Préparer un mondialisme à visage humain – et chinois
Les Chinois en effet, s’ils sont acquis au mondialisme libre-échangiste d’esprit socialiste, n’en sont pas moins égoïstes que les Américains, et Xi Jinping entend bien prendre la direction des opérations une fois qu’il l’aura ôtée à Washington. En marge du sommet du G20 s’est tenu à Hangzhou un B20, sommet des affaires, consacré spécialement aux PME. Le Chinois Jack Ma, patron d’Alibaba, géant du commerce en ligne a entrepris de récupérer le monde des PME au profit du mondialisme. Sa déclaration fut un petit chef d’œuvre de démagogie : « Nous vivons un moment crucial où les gens n’aiment pas la mondialisation ni le libre échange ». Il propose donc un programme mondial de commerce en ligne qui serait « un mécanisme de dialogue entre public et privé pour le développement de commerce électronique international (pour) aider les PME, les pays en voie de développement, les femmes et les jeunes générations à participer à l’économie mondialisée ».

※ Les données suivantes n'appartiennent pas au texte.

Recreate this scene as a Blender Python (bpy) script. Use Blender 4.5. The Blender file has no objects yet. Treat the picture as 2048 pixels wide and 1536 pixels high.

Hangzhou : la route de la soie roule pour soi
Des fleurs de rhétorique remarquablement citoyennes pour orner le projet de « nouvelle route de la soie » porté par Xi Jinping, un projet informatique, financier et commercial connu sous l’acronyme anglo-saxon de OBOR (One belt, one road, une ceinture – un bassin d’activité – une route). Un projet pharaonique que les analystes chinois, poètes à leurs heures, définissent comme « une symphonie de connectivité moderne ». C’est une autoroute électronique qui traversera l’Asie et la reliera à l’Europe, un projet dans lequel le gouvernement chinois s’est lancé à fond et qui devrait coûter la bagatelle de 3.260 milliards de dollars. Sans doute, quand on regarde le PIB par habitant, le géant chinois reste-t-il un nain devant les grandes économies occidentales. Mais il est devenu la locomotive de la croissance (et de la crise) mondiale, sa capacité d’investissement croît sans cesse, et il a décidé de traduire cette position dans des projets, et des modifications de règles, qui vont préparer le mondialisme de demain, un peu plus multilatéral en apparence, toujours plus socialiste, et surtout plus chinois.